Peter Horrocks may have fallen foul of the BBC hierarchy at one point (A visionary to save the Open University – or the man who will run it down?, 9 January), but for the OU he is just the latest in a line of vice-chancellors peddling the neoliberal agenda for higher education. He has threatened to cut a quarter of the curriculum and the workforce in student support. Horrocks is seriously compromising the future of the OU as a distance-learning provider of excellent degree programmes.
Critical thinking and critical speaking are indeed being stifled in the faculties. For some years now the vice-chancellor’s executive has implemented disastrous strategies (centralisation, closure of regional centres, putting so much online in administration and teaching, and drastically reducing tutorial support for students). We are now confronted with a remote, blinkered and yet highly paid senior management which fails to consult or listen to those who actually know something about the OU students and their educational needs.
The catastrophic drop in student numbers cannot simply be explained away by the hostile environment, which in any case could easily change if a government with socially progressive policies is elected and rapidly restores properly funded state education at all levels. In the meantime the OU could use its enviably large reserves to subsidise fees, increase the pay of part-time associate lecturers, and re-establish the regions and the university’s local presence and internal support network. Expensive vanity projects like FutureLearn and its massive open online courses are not bringing in students.
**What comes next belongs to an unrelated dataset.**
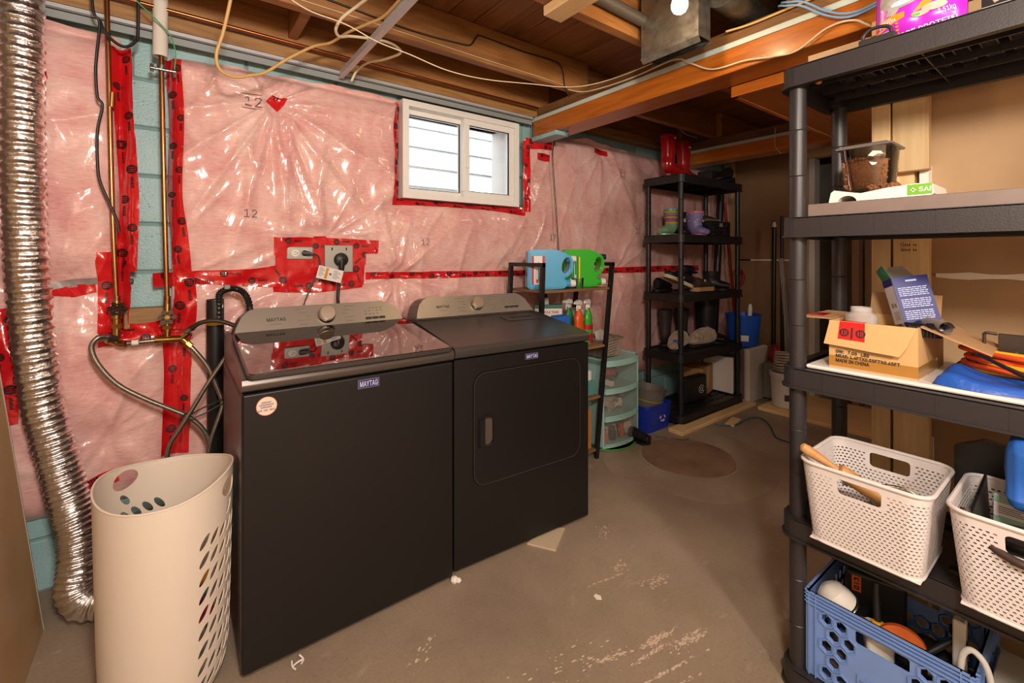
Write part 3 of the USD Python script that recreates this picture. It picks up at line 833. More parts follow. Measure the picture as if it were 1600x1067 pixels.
for i, (n, zz) in enumerate([(7, .010), (10, .003), (8, -.004), (12, -.013)]):
    rr = random.Random(i)
    for k in range(n):
        if i == 3 and k in (3, 7): continue
        wd = .0032
        x0 = .064 + (k - n / 2) * .0038
        q = sbox(0, 0, wd * .75, .0045).difference(sbox(wd * .2, .0012 + .0012 * rr.random(), wd * (.4 + .35 * rr.random()), .0034))
        m.append(prism(q, .0004, basis((x0, -.0014, .795 + zz - .001), (1, 0, 0), (0, 0, 1))))
obj('sticker_print', cat(*m), 'badge_blue', s, smooth=False, kind='stuff')
for x in (.05, W - .05):
    for y in (.05, .51):
        obj('foot', lathe([(0, 0), (.02, 0), (.022, .006), (.012, .012), (.012, .03)], 14, (x, y, 0)), 'foot_grey', t)

# dryer, turned slightly
D = .697
t = dr = thing('clothes_dryer', 'black front loading dryer with a plain square door, right of the washing machine', 'clothes dryer', (.866, 1.527, 0), -3.45)
ho = rrect(.082, .318, .648, .776, .055)
front = rrect(0, .022, D, .836, .006).difference(ho)
obj('cabinet', rb(0, D, .012, .60, .022, .836, .008), 'black_paint', t)
obj('front_panel', prism(front, .012, basis((0, .012, 0), (1, 0, 0), (0, 0, 1))), 'black_paint', t, smooth=False)
dp = rrect(.085, .321, .645, .773, .053)
pocket = rrect(.105, .468, .182, .598, .028)
d = obj('door', prism(dp.difference(pocket), .013, basis((0, .0105, 0), (1, 0, 0), (0, 0, 1))), 'black_paint', t, smooth=False, label='square door with rounded corners')
P('painted_shine', '5a524c', .3, metal=.5)  # highlight tone put into the colour of the door edge and handle pocket
obj('door_edge', prism(dp.difference(dp.buffer(-.0022)), .001, basis((0, -.0023, 0), (1, 0, 0), (0, 0, 1))), 'painted_shine', d, smooth=False)  # thin ring paints the highlight along the door edge
hx = obj('handle', cat(prism(pocket.difference(rrect(.113, .476, .174, .590, .022)), .014, basis((0, .006, 0), (1, 0, 0), (0, 0, 1))), hullm([(.109, -.012, .480), (.109, -.012, .586), (.132, -.012, .480), (.132, -.012, .586), (.105, .006, .474), (.105, .006, .592), (.142, .008, .474), (.142, .008, .592)])), 'black_paint', d, smooth=40)
obj('handle_pocket', hullm([(.14, .0115, .474), (.14, .0115, .592), (.178, .002, .48), (.178, .002, .586), (.178, .0118, .48), (.178, .0118, .586), (.14, .0118, .474), (.14, .0118, .592)]), 'painted_shine', d, smooth=False)  # lit inside of the pocket, its light put into the colour
prof = Polygon([(0.004, 0), (-.006, .006), (-.010, .016), (-.010, .030), (-.003, .041), (.008, .045), (.40, .098), (.60, .098), (.60, 0)])
obj('top_housing', prism(prof, D, basis((0, 0, .840), (0, 1, 0), (0, 0, 1), (1, 0, 0))), 'grey_lid', t, label='dark grey top')
c = console_face(t, D - .03, .015, .946, 4)
sl2 = math.atan2(.053, .392); ey2 = np.array([0, math.cos(sl2), math.sin(sl2)]); ez2 = np.array([0, -math.sin(sl2), math.cos(sl2)])
lt = rrect(.43, .27, .63, .36, .008)
lf = obj('lint_flap', prism(lt, .002, basis(np.array([0, .008, .885]) + ez2 * .001, (1, 0, 0), ey2, ez2)), 'slate', t, smooth=False, label='lint filter flap')
obj('flap_recess', prism(rrect(.47, .30, .60, .33, .004), .001, basis(np.array([0, .008, .885]) + ez2 * .0025, (1, 0, 0), ey2, ez2)), 'print_dark', lf, smooth=False)
badge_plate(t, .335, .797, .068, .026, -.0005)
for x in (.05, D - .05):
    for y in (.05, .51):
        obj('foot', lathe([(0, 0), (.02, 0), (.022, .006), (.012, .012), (.012, .03)], 14, (x, y, 0)), 'foot_grey', t)

# ================================================================ black resin shelf units
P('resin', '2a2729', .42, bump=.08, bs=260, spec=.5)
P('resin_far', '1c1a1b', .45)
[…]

This may be the digital age, but the American experience of online universities is that the option of regular face-to-face interaction among colleagues and between tutors and students is the only way to make blended tuition work at degree level, and to motivate those creating, delivering and studying intellectually stimulating modules.
Dr Paula James
Research associate, retired senior lecturer in classical studies and south-east staff tutor, OU
• As an OU tutor in Northern Ireland in the early 70s I saw how the tutorial system, regular meetings at study centres and summer schools were a vital and intellectually stimulating part of the students’ experience. Many were studying for the first time, others to increase existing qualifications, and some for the sheer pleasure of learning. All had something to teach each other. The chilling new proposals for an OU based on “service centres and media platforms” operating in the cloud, are bound to kill off the OU’s great strengths of warmth and inclusion in an academic community.
I remember Peter Horrocks when he was head of TV news at the BBC and I was a daily newscaster. He was a man of dry intellectual brilliance, but his admitted shyness revealed a crippling lack of social skills. He is not the visionary needed to lead and encourage the Open University community to grow and prosper in the 21st century.
Anna Ford
(OU tutor in Northern Ireland 1971-74; chancellor, Manchester University 2001-08), London
• Imagine a philanthropic university that aims to provide high-quality education to anyone who wants it. Tens of thousands of students from all over the country pour through its open doors and avail themselves of the rich resources on offer. People can choose to educate themselves in this way, joining others, learning together, changing their lives and expanding their minds.
Now wake up from this delightful daydream. Get back to the dreary repetition of rumours, slogans, scandal and gossip known as social media. Sit back down on your sofa. The university has sold out and joined the real world, where everyone is hypnotised by the magic of the screen. Who needs high-quality education when you can have Twitter and Instagram? Who needs books when you have Facebook? Who ever needed face-to-face meetings with real people? Real people are so last century.
The doors have closed already. Now the weasels are busy taking the faltering structure down altogether. Hurrah! We are happy in our ignorant consumption. So, so happy. Joan Bellamy’s letter (Open University plan will be its death knell, 11 January) is absolutely right.